▼

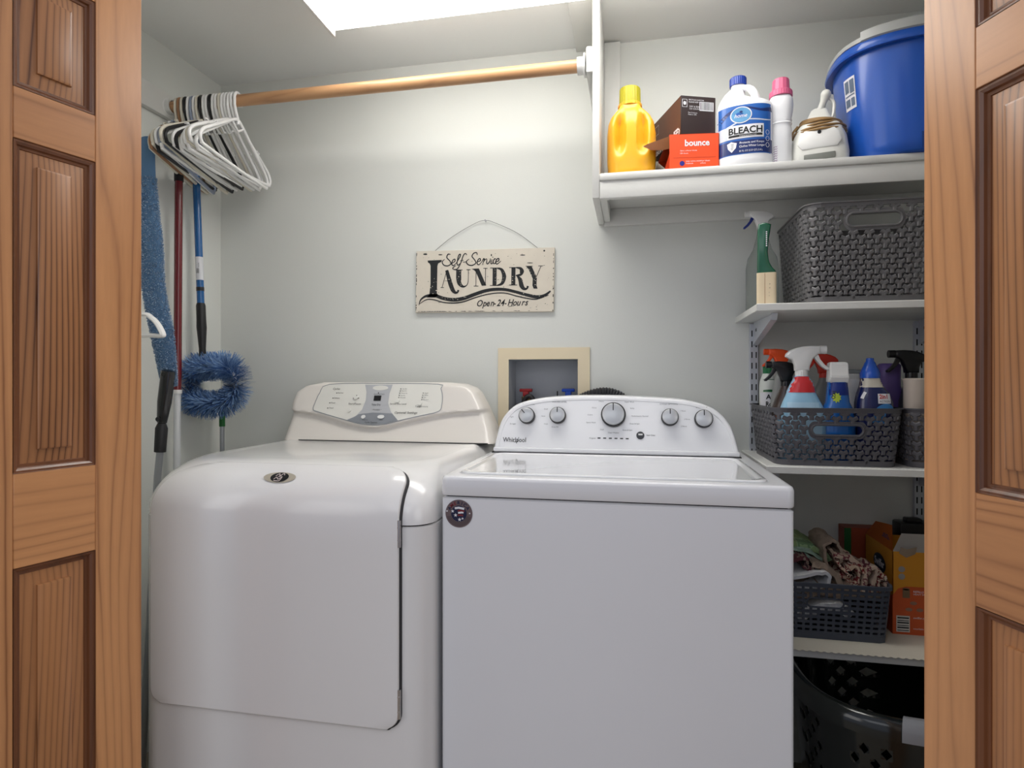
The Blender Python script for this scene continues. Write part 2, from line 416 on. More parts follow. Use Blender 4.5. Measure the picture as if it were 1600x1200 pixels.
def door_surface(name, m, ins, off, rt, rb, parent, edge):
    """rows across the door, clipped by its rounded outline, then a rim going back"""
    x0, x1, s0, s1 = -1.052+ins, -.474-ins, ins, SD-ins
    ss = sorted(set([s0+(rb)*(1-math.cos(math.pi/2*k/8)) for k in range(9)]+[s1-rt*1.5*(1-math.cos(math.pi/2*k/16)) for k in range(17)]+[s0+rb+(s1-rt*1.5-s0-rb)*k/14 for k in range(1, 14)]))
    loopL, loopR = [], []
    for s in ss:
        def inset(r, d): return r-math.sqrt(max(0, r*r-(r-d)**2)) if d < r else 0
        iL = max(inset(rb, s-s0), inset(rt*1.5, s1-s)); iR = max(inset(rb, s-s0), inset(rt*.65, s1-s))
        loopL.append((x0+iL, s)); loopR.append((x1-iR, s))
    b = MB(); NX = 14; vs = []; 
    def P(x, s, o): y, z = dprof(s, o); return (x, y, z)
    for (a, c) in zip(loopL, loopR):
        for i in range(NX+1):
            vs.append(P(a[0]+(c[0]-a[0])*i/NX, a[1], off))
    n = NX+1; m_ = len(ss)
    fs = [(j*n+i, j*n+i+1, (j+1)*n+i+1, (j+1)*n+i) for j in range(m_-1) for i in range(NX)]
    bl = [j*n for j in range(m_)] + [(m_-1)*n+i for i in range(1, n)] + [j*n+NX for j in range(m_-2, -1, -1)] + [i for i in range(NX-1, 0, -1)]
    cx = (x0+x1)/2
    coords = []
    for idx in bl:
        j, i = divmod(idx, n); coords.append((vs[idx][0], ss[j]))
    k0 = len(vs)
    def grow(c, g):
        x = c[0]+g*(-1 if c[0] < cx else 1)*(1 if abs(c[0]-cx) > (x1-x0)/2-rt-.001 else 0)
        s = c[1]+g*(-1 if c[1] < (s0+s1)/2 else 1)*(1 if (c[1] < s0+.001 or c[1] > s1-.001) else 0)
        return x, s
    base = bl
    for g, o in ((.0025, off-.001), (.0035, off-.004), (.0035, off-edge)):
        nb = []
        for c in coords:
            x, s = grow(c, g); nb.append(len(vs)); vs.append(P(x, s, o))
        q = len(nb)
        for i in range(q): fs.append((base[i], base[(i+1) % q], nb[(i+1) % q], nb[i]))
        base = nb
    b.add(vs, fs)
    return b.build(name, m, parent, world=True, smooth=50)
door_surface('door_gap_shade', mat('gap_shade_grey', (52, 52, 54), .6), -.0045, .0010, .084, .034, dr, .006)  # dark strip added behind the door to draw its shadow gap
ddoor = door_surface('door', CREAM, 0, .0085, .08, .03, dr, .010)
# hinges on the right edge of the door
for z0, z1 in ((.79, .845), (.44, .50)):
    b = MB(); b.cyl((-.4695, 1.172, z0), (-.4695, 1.172, z1), .0038, 12); b.cyl((-.4695, 1.172, z0+.014), (-.4695, 1.172, z0+.0155), .0043, 12); b.cyl((-.4695, 1.172, z1-.0155), (-.4695, 1.172, z1-.014), .0043, 12)
    o = b.build('hinge', CHROME, ddoor, world=True)
# emblem on the door's curve
es = SD-.046
def em(u, v):
    y, z = dprof(es+v, .0100); return (-.762+u, y, z)
for k, (nm, m_, a, c, dx) in enumerate((('emblem', GREYM, .034, .0155, 0), )):
    p_ = P2(); p_.ell(0, 0, .0385, .0140, 40); o = p_.build('emblem', em, mat('emblem_silver', (196, 188, 172), .35, .4), ddoor, True); o['label'] = 'oval silver and black badge'
def em2(u, v):
    y, z = dprof(es+v, .0105); return (-.762+u, y, z)
def em3(u, v):
    y, z = dprof(es+v, .0110); return (-.762+u, y, z)
P2().ell(0, 0, .0215, .0125, 32).build('badge_print', em2, BLACK, ddoor, True)
q = P2(); q.stroke([(-.010, .002), (-.004, .009), (0, .003), (.006, .010), (.010, .005)], .002); q.stroke([(-.011, -.006), (-.006, -.001), (0, -.006), (.006, .001), (.004, -.009), (-.004, -.010), (-.010, -.009)], .002); q.stroke([(-.003, .0), (.003, .003)], .002)
q.build('badge_print', em3, mat('badge_silver', (200, 186, 182), .4), ddoor, True)

# console
def yc(z): return 1.735+.42*(z-.945)
def dpt(px, py):
    y = 1.77
    for _ in range(6): P_ = at(px, py, y); y = yc(P_.z)
    return P_.x, P_.z
Lp = [dpt(*p_) for p_ in ((437.6, 690), (443, 667.5), (450.5, 641), (453, 627), (459, 613), (474, 603), (497, 598))]
Rp = [dpt(*p_) for p_ in ((770, 693), (764.7, 669), (753.8, 636), (744, 613), (736, 605), (721, 599.5), (697, 597.5))]
zt = max(Lp[-1][1], Rp[-1][1]); 
def edge(Pts, z):
    if z <= Pts[0][1]: return Pts[0][0]
    for a, c in zip(Pts, Pts[1:]):
        if a[1] <= z <= c[1]: return a[0]+(c[0]-a[0])*(z-a[1])/(c[1]-a[1]+1e-9)
    return Pts[-1][0]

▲

CHALLENGE:
Restate the data above word for word. Do not include the images.

SOLUTION TO THIS EXERCISE:
The Blender Python script for this scene continues. Write part 2, from line 416 on. More parts follow. Use Blender 4.5. Measure the picture as if it were 1600x1200 pixels.
def door_surface(name, m, ins, off, rt, rb, parent, edge):
    """rows across the door, clipped by its rounded outline, then a rim going back"""
    x0, x1, s0, s1 = -1.052+ins, -.474-ins, ins, SD-ins
    ss = sorted(set([s0+(rb)*(1-math.cos(math.pi/2*k/8)) for k in range(9)]+[s1-rt*1.5*(1-math.cos(math.pi/2*k/16)) for k in range(17)]+[s0+rb+(s1-rt*1.5-s0-rb)*k/14 for k in range(1, 14)]))
    loopL, loopR = [], []
    for s in ss:
        def inset(r, d): return r-math.sqrt(max(0, r*r-(r-d)**2)) if d < r else 0
        iL = max(inset(rb, s-s0), inset(rt*1.5, s1-s)); iR = max(inset(rb, s-s0), inset(rt*.65, s1-s))
        loopL.append((x0+iL, s)); loopR.append((x1-iR, s))
    b = MB(); NX = 14; vs = []; 
    def P(x, s, o): y, z = dprof(s, o); return (x, y, z)
    for (a, c) in zip(loopL, loopR):
        for i in range(NX+1):
            vs.append(P(a[0]+(c[0]-a[0])*i/NX, a[1], off))
    n = NX+1; m_ = len(ss)
    fs = [(j*n+i, j*n+i+1, (j+1)*n+i+1, (j+1)*n+i) for j in range(m_-1) for i in range(NX)]
    bl = [j*n for j in range(m_)] + [(m_-1)*n+i for i in range(1, n)] + [j*n+NX for j in range(m_-2, -1, -1)] + [i for i in range(NX-1, 0, -1)]
    cx = (x0+x1)/2
    coords = []
    for idx in bl:
        j, i = divmod(idx, n); coords.append((vs[idx][0], ss[j]))
    k0 = len(vs)
    def grow(c, g):
        x = c[0]+g*(-1 if c[0] < cx else 1)*(1 if abs(c[0]-cx) > (x1-x0)/2-rt-.001 else 0)
        s = c[1]+g*(-1 if c[1] < (s0+s1)/2 else 1)*(1 if (c[1] < s0+.001 or c[1] > s1-.001) else 0)
        return x, s
    base = bl
    for g, o in ((.0025, off-.001), (.0035, off-.004), (.0035, off-edge)):
        nb = []
        for c in coords:
            x, s = grow(c, g); nb.append(len(vs)); vs.append(P(x, s, o))
        q = len(nb)
        for i in range(q): fs.append((base[i], base[(i+1) % q], nb[(i+1) % q], nb[i]))
        base = nb
    b.add(vs, fs)
    return b.build(name, m, parent, world=True, smooth=50)
door_surface('door_gap_shade', mat('gap_shade_grey', (52, 52, 54), .6), -.0045, .0010, .084, .034, dr, .006)  # dark strip added behind the door to draw its shadow gap
ddoor = door_surface('door', CREAM, 0, .0085, .08, .03, dr, .010)
# hinges on the right edge of the door
for z0, z1 in ((.79, .845), (.44, .50)):
    b = MB(); b.cyl((-.4695, 1.172, z0), (-.4695, 1.172, z1), .0038, 12); b.cyl((-.4695, 1.172, z0+.014), (-.4695, 1.172, z0+.0155), .0043, 12); b.cyl((-.4695, 1.172, z1-.0155), (-.4695, 1.172, z1-.014), .0043, 12)
    o = b.build('hinge', CHROME, ddoor, world=True)
# emblem on the door's curve
es = SD-.046
def em(u, v):
    y, z = dprof(es+v, .0100); return (-.762+u, y, z)
for k, (nm, m_, a, c, dx) in enumerate((('emblem', GREYM, .034, .0155, 0), )):
    p_ = P2(); p_.ell(0, 0, .0385, .0140, 40); o = p_.build('emblem', em, mat('emblem_silver', (196, 188, 172), .35, .4), ddoor, True); o['label'] = 'oval silver and black badge'
def em2(u, v):
    y, z = dprof(es+v, .0105); return (-.762+u, y, z)
def em3(u, v):
    y, z = dprof(es+v, .0110); return (-.762+u, y, z)
P2().ell(0, 0, .0215, .0125, 32).build('badge_print', em2, BLACK, ddoor, True)
q = P2(); q.stroke([(-.010, .002), (-.004, .009), (0, .003), (.006, .010), (.010, .005)], .002); q.stroke([(-.011, -.006), (-.006, -.001), (0, -.006), (.006, .001), (.004, -.009), (-.004, -.010), (-.010, -.009)], .002); q.stroke([(-.003, .0), (.003, .003)], .002)
q.build('badge_print', em3, mat('badge_silver', (200, 186, 182), .4), ddoor, True)

# console
def yc(z): return 1.735+.42*(z-.945)
def dpt(px, py):
    y = 1.77
    for _ in range(6): P_ = at(px, py, y); y = yc(P_.z)
    return P_.x, P_.z
Lp = [dpt(*p_) for p_ in ((437.6, 690), (443, 667.5), (450.5, 641), (453, 627), (459, 613), (474, 603), (497, 598))]
Rp = [dpt(*p_) for p_ in ((770, 693), (764.7, 669), (753.8, 636), (744, 613), (736, 605), (721, 599.5), (697, 597.5))]
zt = max(Lp[-1][1], Rp[-1][1]); 
def edge(Pts, z):
    if z <= Pts[0][1]: return Pts[0][0]
    for a, c in zip(Pts, Pts[1:]):
        if a[1] <= z <= c[1]: return a[0]+(c[0]-a[0])*(z-a[1])/(c[1]-a[1]+1e-9)
    return Pts[-1][0]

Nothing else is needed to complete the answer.